Working for a translation company based in the Philippines, project managers usually encounter inquiries asking for translation in a certain language or dialect. This type of inquiry often comes from overseas clients who seem to be lost in the sea of languages we have on our side of the world. It is general knowledge that Filipino is the official language of the country alongside English. However, overseas clients would get confused on whether to request Tagalog or Filipino translation only to be more surprised that there are a lot more possible choices depending on which corner of the Philippines you are in. Although the difference between Tagalog and Filipino deserves a complete write-up, this article will focus on identifying the difference between a language and a dialect.

Because Filipino is the main language of the Philippines, does this mean that what we usually hear in provinces, such as Cebuano, Hiligaynon, Waray, Ilocano, and Chavacano, are considered dialects? Among linguists, the distinction between languages and dialects remains a point for debate.

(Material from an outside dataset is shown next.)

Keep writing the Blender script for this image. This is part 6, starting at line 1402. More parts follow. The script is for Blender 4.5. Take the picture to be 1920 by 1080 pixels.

The University of California, San Diego, claims that there is no such thing as a dialect from a linguistic perspective. It explains that variations of languages can be spread out geographically by isoglosses, which are boundary lines between places or regions that have different linguistic features. It further explains that it is wrong to assume “that a uniform standard language fragments into dialects.”

Castilian is a prime example. It was derived from a variant spoken in Burgos, Spain, which was then transferred to Toledo then Madrid for political reasons. Thus, it refutes the theory that languages take precedence over dialects. There are also cases where language variants possess the same features with more than one standard language.

Other linguists, however, acknowledge that there are dialects, albeit the distinction being indefinite. The difference between the two is also seen as affected by political and social conditions. In fact, the Economist notes that languages are seen as the “prestigious, official, and written” kind while dialects are “mostly spoken, unofficial, and looked down upon.” Moreover, “mutual comprehensibility” is also a factor in distinguishing a language from a dialect. If two speakers from related kinds of speech can carry out a conversation with understanding, they speak of dialects from a single language. On the other hand, if comprehension is next to impossible, they speak of two distinct languages.

Taking Cebuano as an example following the logic above, we can consider it a language and not a dialect as it is unintelligible to a Filipino, Ilocano, or a Hiligaynon speaker. On the other hand, the people from Cebu, Bohol, and Davao—although they speak Cebuano—may not understand each other all the time as there are variations in their terms and even with pronunciation. For example, “house” in Cebu Cebuano translates to “balay” while Bohol Cebuano (or Boholano) is termed “bay.” In this case, we can say that these places speak a dialect of Cebuano.

Ultimately, as The Language Journal puts it, “language identifies a country while dialect recognizes locality.”